Developers use Microsoft Transaction Server (MTS) to develop scalable server applications built from Microsoft ActiveX components.
It allows developers to focus on solving line of business issues instead of on building the networking infrastructure or the client component of an application.
MTS delivers the “plumbing“—including transactions, scalability services, connection management, and point-and-click administration—providing administrators an easy way to deploy these scalable server applications.
A transaction is a unit of work that succeeds or fails as a whole. Transactions are a way to coordinate a series of changes made to a resource or sets of resources. The most common type of transactions coordinate through a central point, called a resource manager.
Microsoft Transaction Server (MTS) is the resource manager and uses a simple programming model to manage the transactions. The basic pattern consists of the following actions and is always the same
A client requests a Component Object Model (COM) object is running under MTS control. It permits MTS to create an object context and associates it with the object. When the task is completed, the object calls SetComplete to indicate success. If the task is not completed the object calls SetAbort to indicate rollback.
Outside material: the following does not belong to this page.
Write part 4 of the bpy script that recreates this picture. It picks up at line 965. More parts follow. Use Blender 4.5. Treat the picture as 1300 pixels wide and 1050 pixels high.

These actions have what are known as ACID properties. ACID is an acronym that stands for Atomicity, Consistency, Isolation, and Durability. The following definitions explain ACID.
Atomicity – Either all changes happen or none happen. It ensures, for instance, that in a bank transaction a deposit and withdrawal will either both occur or neither will occur.
Consistency – Actions taken as a group do not violate any integrity constraints. MTS will check the permissions on every object involved in a transaction to ensure none are violated during a group change.
Isolation – For actions that execute concurrently, one is either executed before or after the other, but not both simultaneously. It prevents different, and possibly conflicting, changes from being made to the same object.
Durability – Changes will survive failures of process, network, operating system, or others.